The only argument I'm really trying to make in this article is that when someone has stepped over a line into outraged attacks on tools and authors that the community shouldn't reward them for that.

Apparently this is too much to ask because so far today I've been called:

- a special snowflake

- autistic

- whiney

- thin-skinned

- pathetic

- weak

And I only published this like 2 hours ago and I have hundreds of notifications to go through still. The next few days I'm probably going to get a hell of a lot worse. Still waiting for my first "faggot" which always inevitably happens.

I have some pretty thick skin.
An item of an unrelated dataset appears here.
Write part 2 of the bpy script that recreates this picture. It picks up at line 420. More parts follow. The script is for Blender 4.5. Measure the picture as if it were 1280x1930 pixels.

I was raised in an abusive environment and I made my own way in the world at 16.

I'm not bothered by one person saying I'm an idiot.

What gets to you is a few thousands people agreeing.

2 comments

I looked back at your story a couple of times but couldn't figure out how the outraged attacks are being rewarded. I do feel like you might be on to something in how critical comments are often the most discussed. Think about how the single like "thank you" or "thanks for that" comments are hidden as being empty of thought.

I don't have any solutions but have you seen this CGP Grey video called "This video will make you angry" https://www.youtube.com/watch?v=rE3j_RHkqJc which says that outraged ideas are the quickest to spread.

Mean people Sadly come with the territory in STEM :/

The math sphere is even more brutal. It's sad fact but people in our field are less emotionally aware than others and have a low frustration threshold. It helps to fortify against that.